Amazon Still The Same: No Profits For You!

Amazon reported earnings today, and continued to annoy investors by not delivering profits yet again. In fact it delivered a quarterly loss of $126MM. Disgruntle investors now join pissed off writers - very public conflict with the publisher Hachette - and scared electronics retailers - nobody else can operate indefinitely on 1% margins.

Skepticism grew to new levels and stock dropped about 10% after hours. It's a remarkable accomplishment to have $20 billion in revenue and not turn a profit at all, as I was discussing a few months back. Amazon continues to repeat their well known mantra "we are not optimizing for short-term profits". Amazon remains confident yet a little vague as to when they expect to revert the trend. They cite a wide range of reasons for the losses: tons of near hires, 6 new warehouses, several new product launches (their phone, the subscription service to unlimited ebooks, tons of new content to put on their Kindles...)

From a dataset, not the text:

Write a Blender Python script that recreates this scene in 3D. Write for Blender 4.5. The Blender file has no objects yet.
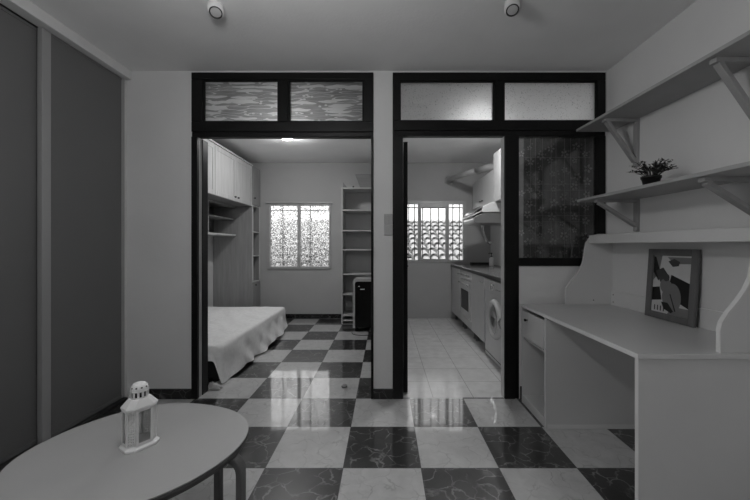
import bpy, bmesh, math, random
from mathutils import Vector, Matrix, noise as mnoise

random.seed(7)
PI = math.pi
C = bpy.context.scene.collection
SC = bpy.context.scene

# ------------------------------------------------------------------ camera, sky, lights, exposure
cam_d = bpy.data.cameras.new('camera')
cam = bpy.data.objects.new('camera', cam_d)
C.objects.link(cam)
cam.location = (0, 0, 1.22)
cam.rotation_euler = (PI / 2, 0, 0)
cam_d.sensor_width = 36.0
cam_d.lens = 36.0 * 342.2 / 750.0
cam_d.shift_x = -9.65 / 750.0
cam_d.shift_y = -4.0 / 750.0
cam_d.clip_start = 0.02
SC.camera = cam

SC.view_settings.view_transform = 'Standard'
SC.view_settings.look = 'None'
SC.view_settings.gamma = 1.0
SC.view_settings.use_curve_mapping = False
SC.view_settings.exposure = 0.0
SC.cycles.max_bounces = 12
SC.cycles.transparent_max_bounces = 12
SC.cycles.sample_clamp_indirect = 4.0

SKY = 1.7
SKY_SUN_SIDE = 2.7
world = bpy.data.worlds.new('overcast_sky')
SC.world = world
world.use_nodes = True
wn = world.node_tree
wn.nodes.clear()
w_out = wn.nodes.new('ShaderNodeOutputWorld')
w_bg = wn.nodes.new('ShaderNodeBackground')
w_tc = wn.nodes.new('ShaderNodeTexCoord')
w_sep = wn.nodes.new('ShaderNodeSeparateXYZ')
w_ramp = wn.nodes.new('ShaderNodeMapRange')      # paler towards the sun's side of the overcast sky (left of the rooms)
w_ramp.interpolation_type = 'SMOOTHSTEP'
w_ramp.inputs['From Min'].default_value = 0.35
w_ramp.inputs['From Max'].default_value = -0.35
w_ramp.inputs['To Min'].default_value = SKY
w_ramp.inputs['To Max'].default_value = SKY_SUN_SIDE
wn.links.new(w_tc.outputs['Generated'], w_sep.inputs[0])
wn.links.new(w_sep.outputs['X'], w_ramp.inputs['Value'])
w_bg.inputs['Color'].default_value = (1, 1, 1, 1)
wn.links.new(w_ramp.outputs[0], w_bg.inputs['Strength'])
wn.links.new(w_bg.outputs[0], w_out.inputs[0])


def portal(name, loc, rot, sx, sy):
    d = bpy.data.lights.new(name, 'AREA')
    d.shape = 'RECTANGLE'
    d.size, d.size_y = sx, sy
    d.cycles.is_portal = True
    o = bpy.data.objects.new(name, d)
    C.objects.link(o)
    o.location, o.rotation_euler = loc, rot
    return o


# sky portals in the three window openings (an area light shines along its -Z)
portal('bedroom_window_portal', (-1.44, 5.92, 1.39), (-PI / 2, 0, 0), 1.10, 1.15)
portal('kitchen_window_portal', (0.82, 5.92, 1.46), (-PI / 2, 0, 0), 1.12, 1.06)
portal('side_window_portal', (-2.93, -0.45, 1.35), (0, -PI / 2, 0), 2.1, 2.1)


# ------------------------------------------------------------------ materials
class NT:
    def __init__(self, name):
        self.m = bpy.data.materials.new(name)
        self.m.use_nodes = True
        self.t = self.m.node_tree
        self.t.nodes.clear()
        self.out = self.n('ShaderNodeOutputMaterial')

    def n(self, typ, **kw):
        nd = self.t.nodes.new(typ)
        for k, v in kw.items():
            setattr(nd, k, v)
        return nd

    def l(self, a, b):
        self.t.links.new(a, b)

    def math(self, op, a, b=None, c=None):
        nd = self.n('ShaderNodeMath', operation=op)
        for i, v in enumerate((a, b, c)):
            if v is None:
                continue
            if isinstance(v, (int, float)):
                nd.inputs[i].default_value = v
            else:
                self.l(v, nd.inputs[i])
        return nd.outputs[0]

    def ramp(self, fac, stops):
        r = self.n('ShaderNodeValToRGB')
        e = r.color_ramp.elements
        while len(e) < len(stops):
            e.new(0.5)
        for k, (p, v) in zip(e, stops):
            k.position = p
            k.color = (v, v, v, 1)
        self.l(fac, r.inputs[0])
        return r.outputs[0]

    def coord(self, scale=(1, 1, 1)):
        tc = self.n('ShaderNodeTexCoord')
        mp = self.n('ShaderNodeMapping')
        mp.inputs['Scale'].default_value = scale
        self.l(tc.outputs['Object'], mp.inputs[0])
        return mp.outputs[0]

    def mix(self, fac, a, b):
        nd = self.n('ShaderNodeMix', data_type='RGBA')
        for s, v in ((nd.inputs[0], fac), (nd.inputs[6], a), (nd.inputs[7], b)):
            if isinstance(v, (int, float)):
                s.default_value = v if s is nd.inputs[0] else (v, v, v, 1)
            else:
                self.l(v, s)
        return nd.outputs[2]

    def noise(self, co, scale, detail=3, rough=0.5):
        nd = self.n('ShaderNodeTexNoise')
        nd.inputs['Scale'].default_value = scale
        nd.inputs['Detail'].default_value = detail
        nd.inputs['Roughness'].default_value = rough
        self.l(co, nd.inputs['Vector'])
        return nd.outputs[0]

    def bump(self, h, strength, dist=0.01):
        b = self.n('ShaderNodeBump')
        b.inputs['Strength'].default_value = strength
        b.inputs['Distance'].default_value = dist
        self.l(h, b.inputs['Height'])
        return b.outputs[0]

    def bsdf(self, base, rough=0.5, metal=0.0, spec=0.5, normal=None):
        p = self.n('ShaderNodeBsdfPrincipled')
        for s, v in (('Base Color', base), ('Roughness', rough), ('Metallic', metal), ('Specular IOR Level', spec)):
            if isinstance(v, (int, float)):
                p.inputs[s].default_value = (v, v, v, 1) if s == 'Base Color' else v
            else:
                self.l(v, p.inputs[s])
        if normal is not None:
            self.l(normal, p.inputs['Normal'])
        return p

    def done(self, sh):
        self.l(sh, self.out.inputs[0])
        return self.m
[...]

In any event, their shares have been under significant pressure this year, at one point being as far down as 25%, and by the looks of they will continue to be. The forecast for Q3 is an even larger loss. New products and services, along with a healthy growth in revenues (20%+) continue to hold the giant together, but maybe Amazon should change the way it thinks about its problem of trying to become profitable.



Disclaimer: my company, Next Jump, owns and operates a shopping marketplace for employees - CorporatePerks - that indirectly competes with Amazon.